Некоторым моим старшим собратьям по перу, которые уже на войне были писателями и служили во фронтовых и армейских газетах, представляется, что и вся армия так же читала периодику, как они. А я, например, читал только одну нашу дивизионную газетку и ни разу никакую другую. В этой газете я прочел две главы «Теркина». Стихи Симонова из книги «С тобой и без тебя» дал мне мой друг Володька Ратковский, он их списал у кого‑то, лежа в госпитале. И еще я, конечно, знал и пел сам песни Исаковского — и прежние, и одну из главных песен войны — «Огонек». Я знал, что его стихи — песни поистине народны, и знал это на практике.
Но я не знал и слыхом не слыхал, что именно Исаковский занят огромной работой по переписке с начинающими, равной по объему, думаю, только такой же работе А. М. Горького. Причем Михаил Васильевич делал это не по должности, а по человеческой отзывчивости и доброте, по обязательности своего характера, читал горы рукописей в ущерб собственной работе и все ухудшающемуся зрению. Один из наиболее почитаемых всенародно и государственно поэтов, он аккуратно отвечал своим никому не известным корреспондентам.
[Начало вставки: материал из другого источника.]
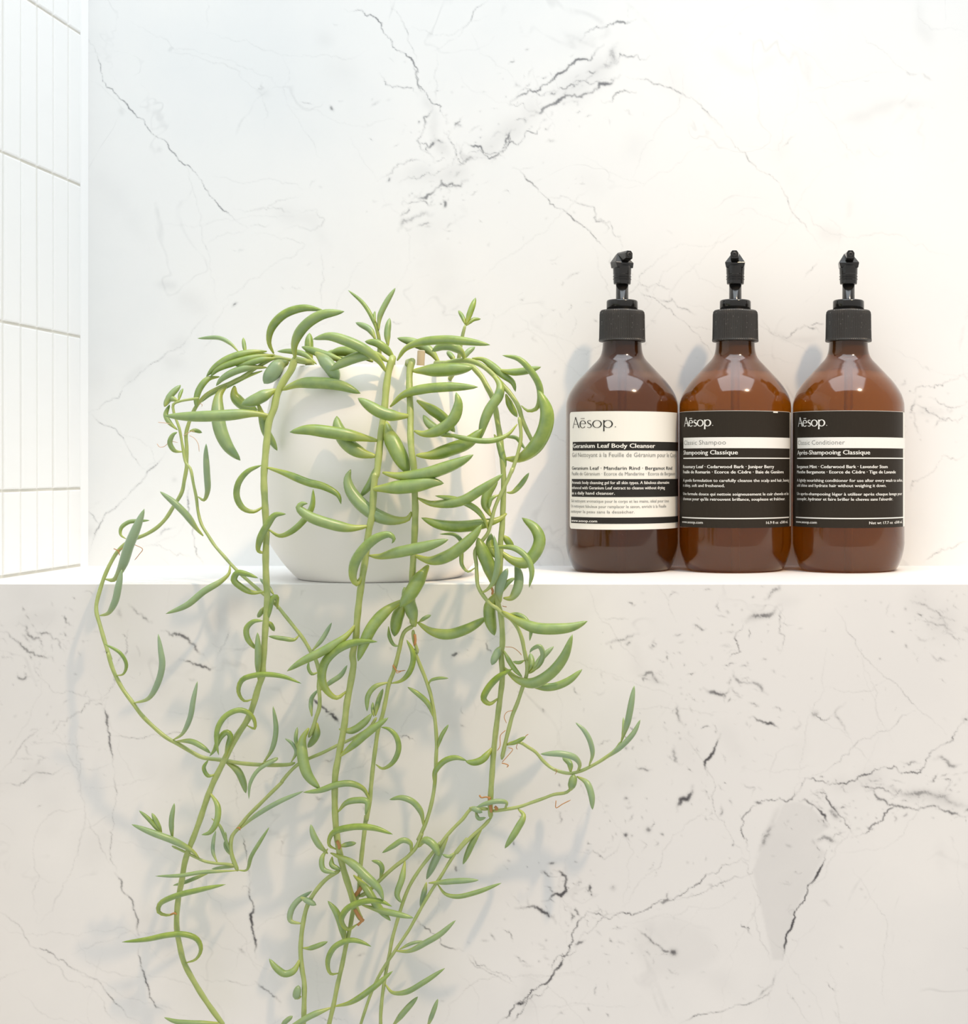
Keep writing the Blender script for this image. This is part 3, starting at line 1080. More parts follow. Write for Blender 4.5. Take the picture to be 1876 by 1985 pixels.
b.text('www.aesop.com', X(155), X(410), Y(1318), 26 / k, M_INKW, lab, 0.02)


def dark_label(b, X, Y, k, name, french, ing1, ing2, d1, d2, f1, f2, wt, chip):
    am = b.ang(b.cpx)
    top, bot = b.zz(796.5, am), b.zz(1023.5, am)
    lab = patch('label', math.radians(-79) + am, math.radians(73) + am, bot, top, BR + 0.00008, M_LDARK, b.root)
    tag(lab, 'dark brown paper label')
    patch('label_edge', math.radians(73) + am, math.radians(80) + am, bot, top, BR + 0.00008, M_LCREAM, lab)
    patch('label_edge', math.radians(-79) + am, math.radians(73) + am, top, top + 0.00022, BR + 0.00006, M_LCREAM, lab)
    b.mark(X(148), X(455), Y(250), 100 / k, M_INKW, lab, 1.25)
    b.bar(X(137), X(1259), Y(372), Y(489), M_INKW, lab)
    b.text(name[0], X(145), X(name[1]), Y(450), 48 / k, M_INKG, lab, -0.006)
    b.text(french[0], X(138), X(french[1]), Y(556), 46 / k, M_INKW, lab, 0.02)
    b.bar(X(135), X(1256), Y(590), Y(602), M_INKW, lab, 'printed_rule')
    for (t, xr), y, c, w in ((ing1, 703, 33, .026), (ing2, 760, 33, .026), (d1, 850, 31, .018), (d2, 905, 31, .018), (f1, 996, 31, .018), (f2, 1051, 31, .018)):
        b.text(t, X(134), X(xr), Y(y), c / k, M_INKW, lab, w)
    b.bar(X(120), X(1240), Y(1235), Y(1247), M_INKW, lab, 'printed_rule')
    b.text('www.aesop.com', X(122), X(345), Y(1301), 28 / k, M_INKW, lab, 0.015)
    b.text(wt[0], X(wt[1]), X(1227), Y(1303), 28 / k, M_INKW, lab, 0.015)
    if chip:
        b.bar(X(1070), X(1118), Y(90), Y(106), M_LCREAM, lab, 'torn_chip')


dark_label(b2, *zr(1302, 780, 5.5125), ('Classic Shampoo', 583), ('Shampooing Classique', 705),
           ('Rosemary Leaf · Cedarwood Bark · Juniper Berry', 1078), ('Feuille de Romarin · Ecorce de Cèdre · Baie de Genièvre', 1180),
           ('A gentle formulation to carefully cleanse the scalp and hair, leaving', 1240), ('it shiny, soft and freshened.', 570),
           ('Une formule douce qui nettoie soigneusement le cuir chevelu et les', 1235),
           ("cheveux pour qu'ils retrouvent brillance, souplesse et fraîcheur.", 1196), ('16.9 fl oz  e500 mL', 995), True)
dark_label(b3, *zr(1523, 780, 5.5125), ('Classic Conditioner', 632), ('Après-Shampooing Classique', 890),
           ('Bergamot Mint · Cedarwood Bark · Lavender Stem', 1070), ('Menthe Bergamote · Ecorce de Cèdre · Tige de Lavande', 1155),
           ('A lightly nourishing conditioner for use after every wash to soften,', 1230), ('add shine and hydrate hair without weighing it down.', 1055),
           ('Un après-shampooing léger à utiliser après chaque lavage pour', 1224),
           ("assouplir, hydrater et faire briller le cheveu sans l'alourdir.", 1125), ('Net wt 17.7 oz  e500 mL', 880), False)

# ------------------------------------------------------------------ pot and plant
POTX, POTD = 738.0, 0.962
pc = at(POTX, 905, POTD)
plant = empty('potted_plant', (pc.x, POTD, 1.0))
tag(plant, 'white ceramic pot with a trailing green succulent spilling over the ledge', 'potted plant')
POT = [(0.0500, 0.0), (0.0515, 0.0006), (0.0545, 0.0035), (0.0592, 0.0090), (0.0642, 0.0160), (0.0688, 0.0240), (0.0715, 0.0330), (0.0729, 0.0450),
       (0.0732, 0.0600), (0.0727, 0.0780), (0.0712, 0.0950), (0.0684, 0.1120), (0.0648, 0.1255), (0.0628, 0.1310)]
outer = smooth_profile(POT)
inner = [(0.0622, 0.1322), (0.0612, 0.1326), (0.0602, 0.1320), (0.0598, 0.1300), (0.0625, 0.118), (0.0640, 0.106)]
lathe('pot', [(0.02, 0.0015), (0.046, 0.0012)] + outer + inner, 96, M_POT, plant, cap=False)
bm = bmesh.new()
bmesh.ops.create_circle(bm, cap_ends=True, segments=40, radius=0.0630)
bmesh.ops.triangulate(bm, faces=bm.faces[:])
bmesh.ops.subdivide_edges(bm, edges=bm.edges[:], cuts=3)
for v in bm.verts:
    v.co.z = 0.112 + random.uniform(-0.0015, 0.002)
bm_obj('soil', bm, M_SOIL, plant)
stake = lathe('stake', [(0.0021, -0.03), (0.00235, -0.0295), (0.00235, 0.0)], 14, M_STAKE, plant)
lathe('cut_end', [(0.0023, 0.0), (0.0020, 0.0006)], 14, M_STAKE2, stake)
p = at(816.5, 681, 0.925) - plant.location
stake.location = p
stake.rotation_euler = (0, math.radians(3), 0)

OUT = np.array(POT)


def pot_front(px, py):
    """distance along the view at which the pot's front surface lies, or None"""
    d = POTD - 0.05
    for _ in range(3):
        p = at(px, py, d)
        z = p.z - 1.0
        if z < 0 or z > 0.131:
            return None
        r = np.interp(z, OUT[:, 1], OUT[:, 0])
        dx = p.x - pc.x
        if abs(dx) >= r:
            return None
        d = POTD - math.sqrt(r * r - dx * dx)
    return d


def limit(px, py, d, rpx, inside=False):
    r = rpx * d / F + 0.0006
    m = WALL - r
    if py > 1122:
        m = min(m, FRONT - r)
    elif py > 1090:
        m = min(m, max(FRONT - r, FRONT + (1131 - py) / 34 * 0.10))
    pf = None if inside else pot_front(px, py)
    if pf:
        m = min(m, pf - r)
    return min(d, m)


def tube(name, P, R, mat, parent, hue, seg=9, flat=1.0):
    """swept round body through 3-D points P with radii R; attributes t, hue, streak"""
    n = len(P)
    T = np.gradient(P, axis=0)
    T /= np.maximum(np.linalg.norm(T, axis=1), 1e-9)[:, None]
    ref = np.array([0, -1.0, 0.15])
    N = ref - T[0] * ref.dot(T[0])
    if np.linalg.norm(N) < 1e-3:
        N = np.array([1.0, 0, 0])
    N /= np.linalg.norm(N)
    co, tt, st = [], [], []
    L = np.concatenate([[0], np.cumsum(np.linalg.norm(P[1:] - P[:-1], axis=1))])
    L /= L[-1]
    for i in range(n):
        N = N - T[i] * N.dot(T[i])
        N /= max(np.linalg.norm(N), 1e-9)
        B = np.cross(T[i], N)
        for j in range(seg):
            a = 2 * math.pi * j / seg
            co.append(P[i] + R[i] * (math.cos(a) * N * flat + math.sin(a) * B))
            tt.append(L[i])
            st.append(max(0.0, math.cos(a)) ** 6)
    f = []
    for i in range(n - 1):
        for j in range(seg):
            k = (j + 1) % seg
            f.append([i * seg + j, i * seg + k, (i + 1) * seg + k, (i + 1) * seg + j])
    f.append(list(range(seg))[::-1])
    f.append([(n - 1) * seg + j for j in range(seg)])
    o = mesh_obj(name, co, f, mat, parent, True)
    for nm, A in (('t', tt), ('hue', [hue] * len(co)), ('streak', st)):
        o.data.attributes.new(nm, 'FLOAT', 'POINT').data.foreach_set('value', A)
    return o


ORIGIN = np.array(plant.location)
STEMS = []   # (object, pixel polyline with depth)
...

И, совершенно не зная всего этого, я каким‑то чудом, чутьем выбрал именно Исаковского. Оправдываю себя даже не тем, что был извинительно молод, а самим временем, когда всех еще объединяла удача — мы уцелели в страшной войне, — и это как бы предполагало большую близость и внимательность друг к другу.
Я пришел к нему осенью 1947 года. Первый раз не застал, пришел вторично.
— Вы избиратель? — спросила меня женщина, открывшая дверь.
Я лишь потом сообразил, что к нему часто обращаются как к депутату Верховного Совета его избиратели.
— Михаил Васильевич очень занят, — сказала женщина, но тут, возвышаясь за ее плечом, показался сам Исаковский:
— Вы ко мне? Проходите.
При всей непохожести, он напоминал мне Горького, виденного в кинохронике, — высокий, сутуловатый.
Я повесил в коридоре шинель и тут же попал в крохотный кабинетик, сел на указанное мне место напротив хозяина, а он сразу начал читать тетрадочку с моими стихами, предварительно раскрыв передо мной немалую роскошь по тому времени — коробку «Казбека». Он читал довольно быстро, а я неподвижно сидел по другую сторону стола и ждал приговора. Там, где стих был правильный, плавный, он тихонько, про себя, подмурлыкивал, и это меня немного успокаивало.
Он похвалил меня, увидав что‑то в наивных, слабых стихах, не остановился только на моей неумелости, не удовлетворился только их очевидными недостатками. За законченное, отточенное похвалить не штука, — куда важнее заметить у молодого хоть крупицу истинного, подбодрить, помочь, посоветовать, и все это просто, немногословно, сдержанно. Для поэта его положения совершенно удивительно было понимание нужд начинающего.